Garlic parmesan mashed potatoes

Ingredients

  • 5-6 lbs potatoes
  • 8-10 cloves garlic, peeled and smashed
  • 8 Tbsp butter
  • 1-1/2 cups milk
  • 8 oz grated parmesan
  • salt and pepper

Instructions

  1. Peel the potatoes and put them in a pot. Cover the with water. Add a bit of salt and the smashed garlic cloves.

  2. Cover and bring to a boil, then simmer with lid loosely on until the potatoes are tender, about 25 minutes.

  3. Drain the water out of the pot. Add the butter and milk and mash well.

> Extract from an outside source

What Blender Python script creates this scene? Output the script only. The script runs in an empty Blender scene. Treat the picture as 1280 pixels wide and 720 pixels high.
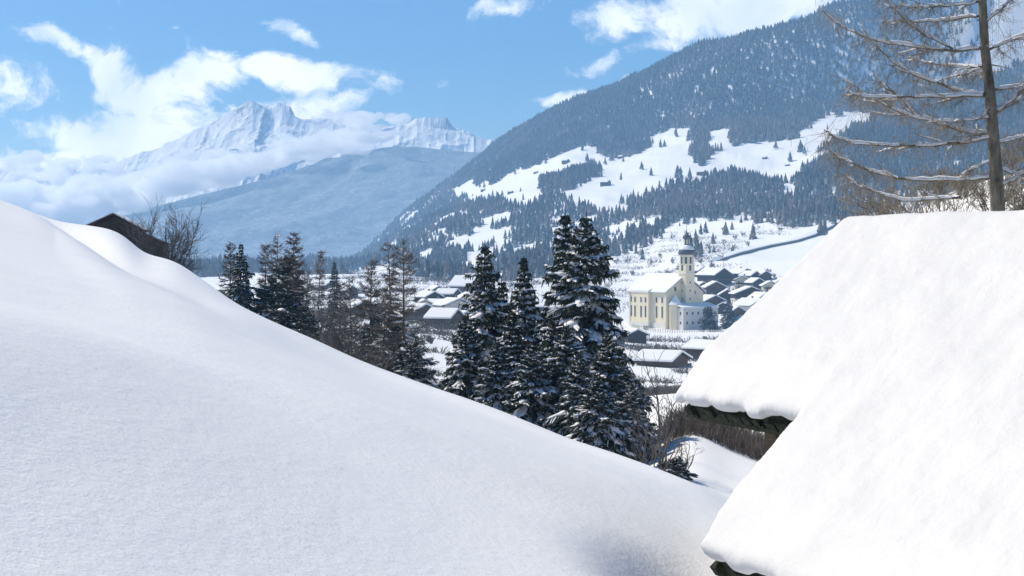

  4. Add the parmesan and salt and pepper to taste and stir until combined.

taboon bread

You can make separate pieces, like pita bread, or you can make one giant slab of taboon. This makes enough to easily stretch over a 15x21" sheet pan.

Ingredients

  • 6 cups bread flour
  • 4 packets yeast
  • 3 cups water
  • 2 Tbsp salt
  • 1/3 cup olive oil

Instructions

  1. Mix the flour, salt, and yeast in the bowl of a standing mixer.

  2. While it is running, add the olive oil. Then gradually add the water until the dough is soft and sticky. You may not need all of it. Let it run for a while to see if the dough will pull together before you need all the water. Knead or run with the dough hook for another few minutes.

  3. Put the dough in a greased bowl, grease the top, and cover with plastic wrap. Let rise in a warm spot for at least an hour until it has doubled in size.

  4. Preheat the oven to 400. Put a greased pan or a baking stone in the oven to heat up.

  5. If you are making separate pieces, divide it now and cover with a damp cloth. If you're making one big taboon, just handle it a bit, then put it back in the bowl and cover it with a damp cloth. Let rest ten minutes.

  6. Using a little flour, roll out the dough into the shape or shapes you want. Poke it all over with your fingertips to give it the characterstic dimpled appearance.

  7. Bake for 10-12 minutes until it's just slightly browned.